Photo by Bee Calder on Unsplash

We are not makers of history. We are made by history.

Martin Luther King, Jr.

We must resist this unfounded need to sterilize our society from all reminder of our past. We must suffocate those emotions which are driving the madness within our society with reason, understanding, and measured thought. The recklessness which has been allowed to roam and rule must be contained by rule of law and the will of a strong, thoughtful citizenry. We must choose to use history as a tool to improve who we are and who we choose to be. Preserving for our posterity means passing on all of our riches, including the knowledge of our past.

Civilization is a movement and not a condition, a voyage and not a harbor.

Arnold J. Toynbee

As we move on from where we are, where we have been in the past months — we must elect as a society to return to reason rather than being fueled by emotion. Regardless of who leads, we are an educated, civil society. We have laws which we choose to implement so that we can function as a group of individuals. The rule of law cannot be picked at. To be effective, it must be followed universally. If we don’t like the law — then change the law, but we cannot ignore the law to vent our frustrations or effect change. The concept of “Peaceful Disobedience” popularized by Martin Luther King, Jr. is not resembled within the wanton destruction of the current resistance. This desire for lawlessness by individuals or segments of our society (a sort of libertarian utopia), while appealing to some, is unreasonable within a functioning society. Personal responsibility, although both desirable and necessary, is not a strong enough barrier to the lawlessness, destruction, thievery, violence, and incompatibility which threatens to sever the adhesion of a culture and a society.

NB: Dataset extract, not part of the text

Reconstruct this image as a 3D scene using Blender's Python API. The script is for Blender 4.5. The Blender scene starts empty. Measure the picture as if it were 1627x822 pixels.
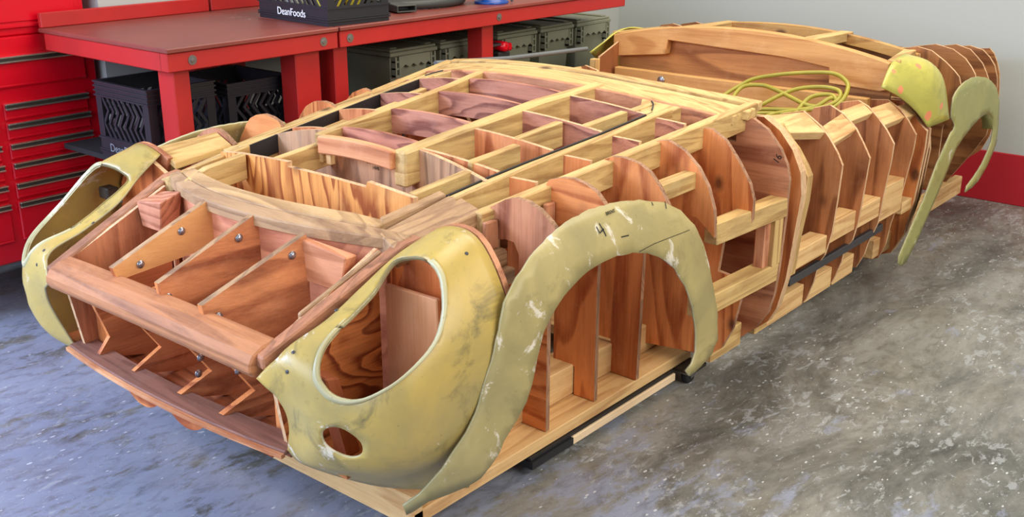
import bpy, bmesh, math, random
from mathutils import Vector, Matrix
from mathutils.geometry import delaunay_2d_cdt

random.seed(7)
SC = bpy.context.scene
COL = SC.collection
# ------------------------------------------------------------------ camera
cam_d = bpy.data.cameras.new('camera')
cam = bpy.data.objects.new('camera', cam_d); COL.objects.link(cam)
SC.camera = cam
cam_d.sensor_width = 36.0; cam_d.sensor_fit = 'HORIZONTAL'
cam_d.lens = 1714.27 / 1627 * 36.0
cam_d.clip_start = 0.05
YAW, PIT, ROL = math.radians(39.6374), math.radians(19.3018), math.radians(0.1228)
_F = Vector((math.cos(PIT)*math.cos(YAW), math.cos(PIT)*math.sin(YAW), -math.sin(PIT)))
_R = Vector((math.sin(YAW), -math.cos(YAW), 0)); _U = _R.cross(_F)
_R2 = _R*math.cos(ROL) + _U*math.sin(ROL); _U2 = _U*math.cos(ROL) - _R*math.sin(ROL)
cam.matrix_world = Matrix(((_R2.x, _U2.x, -_F.x, -1.11454), (_R2.y, _U2.y, -_F.y, -2.20965),
                           (_R2.z, _U2.z, -_F.z, 1.57350), (0, 0, 0, 1)))
# ------------------------------------------------------------------ world and lamps
SC.view_settings.view_transform = 'Standard'; SC.view_settings.look = 'None'
SC.view_settings.exposure = 0.0; SC.view_settings.gamma = 1.0
SC.view_settings.use_curve_mapping = False
wd = bpy.data.worlds.new('daylight'); SC.world = wd; wd.use_nodes = True
bg = wd.node_tree.nodes['Background']
bg.inputs[0].default_value = (0.92, 0.95, 1.0, 1); bg.inputs[1].default_value = 0.24
def area(name, loc, aim, sx, sy, power, col):
    d = bpy.data.lights.new(name, 'AREA'); d.shape = 'RECTANGLE'; d.size = sx; d.size_y = sy
    d.energy = power; d.color = col
    o = bpy.data.objects.new(name, d); COL.objects.link(o); o.location = loc
    o.rotation_euler = (Vector(aim)-Vector(loc)).to_track_quat('-Z', 'Y').to_euler()
    return o
area('garage_door_daylight', (-3.2, 0.2, 2.3), (0.9, 0.0, 0.4), 4.6, 2.4, 190, (0.72, 0.82, 1.0))
area('left_floor_fill', (-1.3, 2.15, 1.9), (-0.2, 0.2, 0.0), 1.8, 1.3, 210, (0.52, 0.66, 1.0))  # added blue fill to brighten the left floor; no window stands there
area('side_daylight', (1.4, -4.2, 2.9), (1.8, 0, 0.4), 4.0, 2.2, 185, (1.0, 0.94, 0.85))
area('ceiling_light', (2.6, -0.2, 3.2), (2.6, -0.2, 0), 3.0, 1.6, 105, (1.0, 0.91, 0.76))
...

Photo by Bob Bowie on Unsplash

We are a people — The American Society, but we are also individuals. We will never fully agree. We will always find points of difference, and some of those will be hard points, contentious points – moral – passionate disagreements – which will cause difficulties, but we must not silence those opinions. We must allow for speech and beliefs with which we don’t agree. We must demand of ourselves, our society, our government, our social media, our news media and anyone who seeks to control, modify, alter, or challenge the speech of our people to honor this code which has been chiselled within the cornerstone of our society. Rather than censoring and controlling speech on their platforms, our social media should act as an empty chamber, a tunnel of passage, within which the voices of our people echo and reverberate. Only in cases of terror, threats of violence, clear and recognized foreign influence, and documented subversion should they enter the realm of restriction. They should allow the electorate, a reasonable and knowledgeable people, to research, discern, and educate themselves on misinformation concerning the issues which they find important.

With Malice toward none, with charity for all, with firmness in the right, as God gives us to see the right, let us strive on to finish the work we are in, to bind up the nation’s wounds.

Abraham Lincoln

“History cannot give us a program for the future, but it can give us a fuller understanding of ourselves, and of our common humanity, so that we can better face the future.”

― Robert Penn Warren

It is because of our past that we have a future. It is because of where we have been that we have a path forward. We are the blazers of trails. We are the miners of gold. We are the explorers of the universe. We are the rescuers of the weak, the tears of the broken, the strength of the downtrodden, the food for the hungry. We are the compassion in a heartless world, and we are the warriors of the defenseless. We are America, and we will overcome our past to prevail in our future.

“The more you know about the past, the more you can prepare for the future.”